··· INFORMATION PROVIDED

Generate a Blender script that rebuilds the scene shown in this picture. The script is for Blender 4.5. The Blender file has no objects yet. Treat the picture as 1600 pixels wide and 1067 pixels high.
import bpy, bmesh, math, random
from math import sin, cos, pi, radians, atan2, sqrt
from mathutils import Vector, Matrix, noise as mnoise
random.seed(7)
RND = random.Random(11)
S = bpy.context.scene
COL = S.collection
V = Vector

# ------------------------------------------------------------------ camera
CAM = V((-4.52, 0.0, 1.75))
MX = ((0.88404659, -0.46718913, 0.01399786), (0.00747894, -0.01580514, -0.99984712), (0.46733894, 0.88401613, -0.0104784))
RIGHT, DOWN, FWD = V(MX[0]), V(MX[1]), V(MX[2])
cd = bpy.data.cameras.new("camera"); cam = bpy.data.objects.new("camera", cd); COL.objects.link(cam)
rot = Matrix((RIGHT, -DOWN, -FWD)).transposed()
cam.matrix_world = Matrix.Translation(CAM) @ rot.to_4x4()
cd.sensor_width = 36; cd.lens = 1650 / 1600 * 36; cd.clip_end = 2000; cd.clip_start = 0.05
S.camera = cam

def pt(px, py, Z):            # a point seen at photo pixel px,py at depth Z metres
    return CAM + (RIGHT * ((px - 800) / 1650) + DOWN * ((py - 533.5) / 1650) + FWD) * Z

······

(GIVEN EXERCISE)
Give the data again, exactly as it stands.

(FULL ANSWER)
Generate a Blender script that rebuilds the scene shown in this picture. The script is for Blender 4.5. The Blender file has no objects yet. Treat the picture as 1600 pixels wide and 1067 pixels high.
import bpy, bmesh, math, random
from math import sin, cos, pi, radians, atan2, sqrt
from mathutils import Vector, Matrix, noise as mnoise
random.seed(7)
RND = random.Random(11)
S = bpy.context.scene
COL = S.collection
V = Vector

# ------------------------------------------------------------------ camera
CAM = V((-4.52, 0.0, 1.75))
MX = ((0.88404659, -0.46718913, 0.01399786), (0.00747894, -0.01580514, -0.99984712), (0.46733894, 0.88401613, -0.0104784))
RIGHT, DOWN, FWD = V(MX[0]), V(MX[1]), V(MX[2])
cd = bpy.data.cameras.new("camera"); cam = bpy.data.objects.new("camera", cd); COL.objects.link(cam)
rot = Matrix((RIGHT, -DOWN, -FWD)).transposed()
cam.matrix_world = Matrix.Translation(CAM) @ rot.to_4x4()
cd.sensor_width = 36; cd.lens = 1650 / 1600 * 36; cd.clip_end = 2000; cd.clip_start = 0.05
S.camera = cam

def pt(px, py, Z):            # a point seen at photo pixel px,py at depth Z metres
    return CAM + (RIGHT * ((px - 800) / 1650) + DOWN * ((py - 533.5) / 1650) + FWD) * Z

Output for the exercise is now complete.